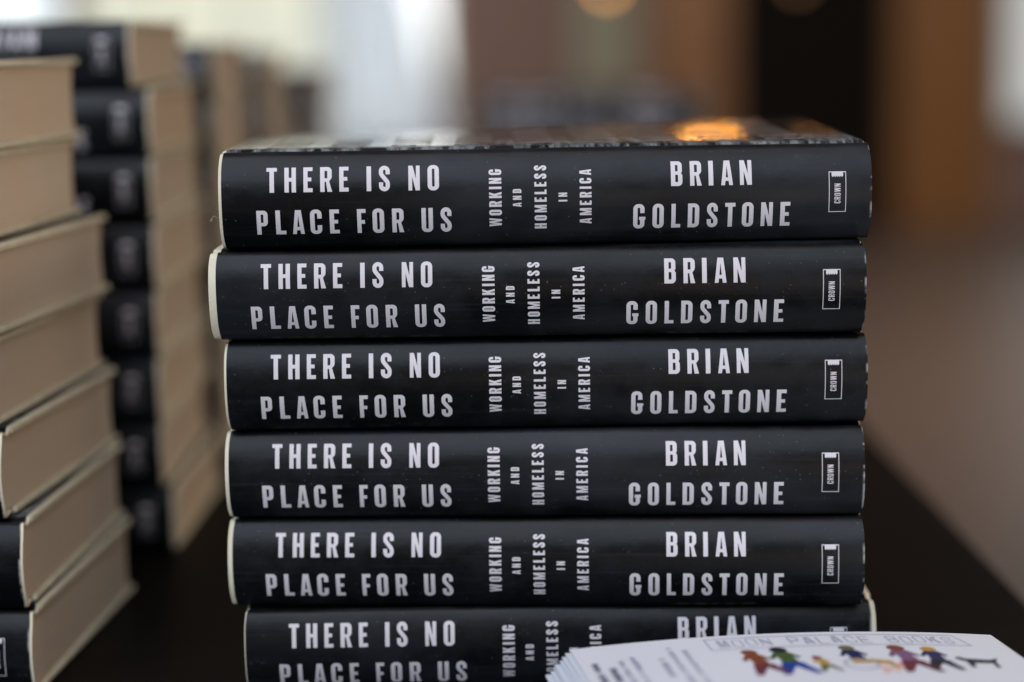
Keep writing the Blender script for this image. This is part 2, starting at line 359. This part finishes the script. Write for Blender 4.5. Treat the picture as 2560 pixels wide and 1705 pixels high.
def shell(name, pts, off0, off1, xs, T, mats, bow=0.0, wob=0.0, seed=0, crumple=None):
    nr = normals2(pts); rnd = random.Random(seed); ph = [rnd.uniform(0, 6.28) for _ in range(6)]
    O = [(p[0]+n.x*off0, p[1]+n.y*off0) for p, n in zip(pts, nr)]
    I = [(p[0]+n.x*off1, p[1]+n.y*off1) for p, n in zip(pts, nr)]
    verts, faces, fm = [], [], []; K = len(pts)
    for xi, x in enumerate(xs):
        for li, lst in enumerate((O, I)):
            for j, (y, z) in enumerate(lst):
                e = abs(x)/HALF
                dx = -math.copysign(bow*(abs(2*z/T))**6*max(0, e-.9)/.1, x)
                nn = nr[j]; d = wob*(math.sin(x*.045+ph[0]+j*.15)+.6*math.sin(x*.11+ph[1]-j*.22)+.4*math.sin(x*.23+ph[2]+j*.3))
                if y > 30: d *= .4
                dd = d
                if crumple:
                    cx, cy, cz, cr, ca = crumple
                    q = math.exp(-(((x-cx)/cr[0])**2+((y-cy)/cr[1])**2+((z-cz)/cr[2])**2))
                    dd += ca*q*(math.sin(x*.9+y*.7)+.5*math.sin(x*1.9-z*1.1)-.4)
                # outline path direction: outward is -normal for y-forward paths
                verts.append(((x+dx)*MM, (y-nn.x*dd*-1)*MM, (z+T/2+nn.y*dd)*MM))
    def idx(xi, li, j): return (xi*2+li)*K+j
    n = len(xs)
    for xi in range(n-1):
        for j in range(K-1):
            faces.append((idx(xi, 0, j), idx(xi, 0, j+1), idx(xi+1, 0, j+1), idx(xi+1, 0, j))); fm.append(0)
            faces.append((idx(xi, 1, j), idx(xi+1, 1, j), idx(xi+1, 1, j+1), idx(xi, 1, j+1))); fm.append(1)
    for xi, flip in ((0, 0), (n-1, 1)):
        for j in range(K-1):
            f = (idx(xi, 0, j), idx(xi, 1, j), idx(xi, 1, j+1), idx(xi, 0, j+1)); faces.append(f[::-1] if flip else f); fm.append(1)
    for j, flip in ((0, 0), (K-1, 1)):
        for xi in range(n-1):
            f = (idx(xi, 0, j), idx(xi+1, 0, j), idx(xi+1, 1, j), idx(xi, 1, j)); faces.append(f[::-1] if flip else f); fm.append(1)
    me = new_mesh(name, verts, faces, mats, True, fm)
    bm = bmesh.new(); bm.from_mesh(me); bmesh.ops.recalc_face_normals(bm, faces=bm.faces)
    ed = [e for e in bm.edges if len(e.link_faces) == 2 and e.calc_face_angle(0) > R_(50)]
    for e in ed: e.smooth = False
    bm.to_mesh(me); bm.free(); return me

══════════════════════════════

## [Short exercise]
Exactly as written, return every line of the listing, but not the pictures.

## [Solution to the problem]
Keep writing the Blender script for this image. This is part 2, starting at line 359. This part finishes the script. Write for Blender 4.5. Treat the picture as 2560 pixels wide and 1705 pixels high.
def shell(name, pts, off0, off1, xs, T, mats, bow=0.0, wob=0.0, seed=0, crumple=None):
    nr = normals2(pts); rnd = random.Random(seed); ph = [rnd.uniform(0, 6.28) for _ in range(6)]
    O = [(p[0]+n.x*off0, p[1]+n.y*off0) for p, n in zip(pts, nr)]
    I = [(p[0]+n.x*off1, p[1]+n.y*off1) for p, n in zip(pts, nr)]
    verts, faces, fm = [], [], []; K = len(pts)
    for xi, x in enumerate(xs):
        for li, lst in enumerate((O, I)):
            for j, (y, z) in enumerate(lst):
                e = abs(x)/HALF
                dx = -math.copysign(bow*(abs(2*z/T))**6*max(0, e-.9)/.1, x)
                nn = nr[j]; d = wob*(math.sin(x*.045+ph[0]+j*.15)+.6*math.sin(x*.11+ph[1]-j*.22)+.4*math.sin(x*.23+ph[2]+j*.3))
                if y > 30: d *= .4
                dd = d
                if crumple:
                    cx, cy, cz, cr, ca = crumple
                    q = math.exp(-(((x-cx)/cr[0])**2+((y-cy)/cr[1])**2+((z-cz)/cr[2])**2))
                    dd += ca*q*(math.sin(x*.9+y*.7)+.5*math.sin(x*1.9-z*1.1)-.4)
                # outline path direction: outward is -normal for y-forward paths
                verts.append(((x+dx)*MM, (y-nn.x*dd*-1)*MM, (z+T/2+nn.y*dd)*MM))
    def idx(xi, li, j): return (xi*2+li)*K+j
    n = len(xs)
    for xi in range(n-1):
        for j in range(K-1):
            faces.append((idx(xi, 0, j), idx(xi, 0, j+1), idx(xi+1, 0, j+1), idx(xi+1, 0, j))); fm.append(0)
            faces.append((idx(xi, 1, j), idx(xi+1, 1, j), idx(xi+1, 1, j+1), idx(xi, 1, j+1))); fm.append(1)
    for xi, flip in ((0, 0), (n-1, 1)):
        for j in range(K-1):
            f = (idx(xi, 0, j), idx(xi, 1, j), idx(xi, 1, j+1), idx(xi, 0, j+1)); faces.append(f[::-1] if flip else f); fm.append(1)
    for j, flip in ((0, 0), (K-1, 1)):
        for xi in range(n-1):
            f = (idx(xi, 0, j), idx(xi+1, 0, j), idx(xi+1, 1, j), idx(xi, 1, j)); faces.append(f[::-1] if flip else f); fm.append(1)
    me = new_mesh(name, verts, faces, mats, True, fm)
    bm = bmesh.new(); bm.from_mesh(me); bmesh.ops.recalc_face_normals(bm, faces=bm.faces)
    ed = [e for e in bm.edges if len(e.link_faces) == 2 and e.calc_face_angle(0) > R_(50)]
    for e in ed: e.smooth = False
    bm.to_mesh(me); bm.free(); return me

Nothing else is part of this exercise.